Los jóvenes capitalizaron esta parte de la Vigilia. Todo el triduo
pascual fueron protagonistas: llevaron la cruz para que fuera adorada por
todos, recortaron letras y colocaron adornos, compartieron en la actividad de
estudio bíblico, leyeron de manera dialogada la historia de Abraham y su hijo
Isaac… pero ahora bailaban alrededor de la hoguera a ritmo de huaynos,
cumbias, sayas, anaconda, rock, y sacaban a sus parejas.
Y por supuesto, el padrecito no se libró. Naylí llegó y me
tendió la mano: “vamos a danzar”. De modo que al son de las músicas
tradicionales, como ya ocurrió el Jueves, veneramos según el modo regional
loretano al Señor vivo y presente, danzando a 27 grados centígrados, el 80%
de humedad, junto a una candela abrasadora y tomando chocolate calentito.
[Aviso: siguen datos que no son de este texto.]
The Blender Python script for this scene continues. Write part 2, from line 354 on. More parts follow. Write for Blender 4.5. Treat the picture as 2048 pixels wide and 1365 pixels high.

Asu
madre, qué chorreones de sudor.
Poco nos importó y ni
notamos el cansancio. Fue el culmen de la Noche Santa, que el pueblo menudo
celebra a su manera y con su lenguaje. Gramática humilde y espontánea que Dios
goza porque va directa a su corazón. Con esta gente preciosa puede uno
resucitar, ellos merecen la Vida plena, la felicidad de una pieza (como la
vestidura de Jesús) en este 2022 marcado sobre el cirio, el hoy del
Señor para cada persona, para los más pequeños. ¡Feliz Pascua!